SHEKAR DATTATRI is a pioneer of Indian wildlife and conservation filmmaking, and co-founder of Conservation India. His natural history films have received international recognition at the Jackson Hole Wildlife Film Festival USA and Earthvision Japan, among others, while his conservation films have helped bring about tangible change. He has worked with leading natural history broadcasters including The Discovery Channel, National Geographic, and the BBC, as well as officiated on the juries of prestigious international wildlife film festivals, including Wildscreen in the UK. From 2007-2010 he served on India’s National Board for Wildlife.


© Brian Fraser

PASCALE PETIT is a British poet of French, Welsh and Indian heritage, renowned for her rich imagery, relish for language and ingenuity of her imagination. She grew up in France and Wales, began life as a visual artist, and is a passionate laureate of the natural world and alive to the effects human activity on it. She has won the Ondaatje Prize and inaugural Laurel Prize and her new book Tiger Girl, shortlisted for the 2020 Forward Prize, is set in Indian tiger forest and memorializes her Indian grandmother.

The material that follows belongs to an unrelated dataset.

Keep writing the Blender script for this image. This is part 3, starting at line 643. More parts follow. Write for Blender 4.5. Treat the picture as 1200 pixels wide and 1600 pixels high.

RUTH PADEL‘s books include a tiger conservation memoir, Tigers in Red Weather, and her novel on wildlife conservation and crime, Where the Serpent Lives. Recent poetry collections include Darwin – A Life in Poems on her great-great-grandfather Charles Darwin, and We are all from somewhere else, a poetry and prose collection on human and animal migration in an age of environmental crisis.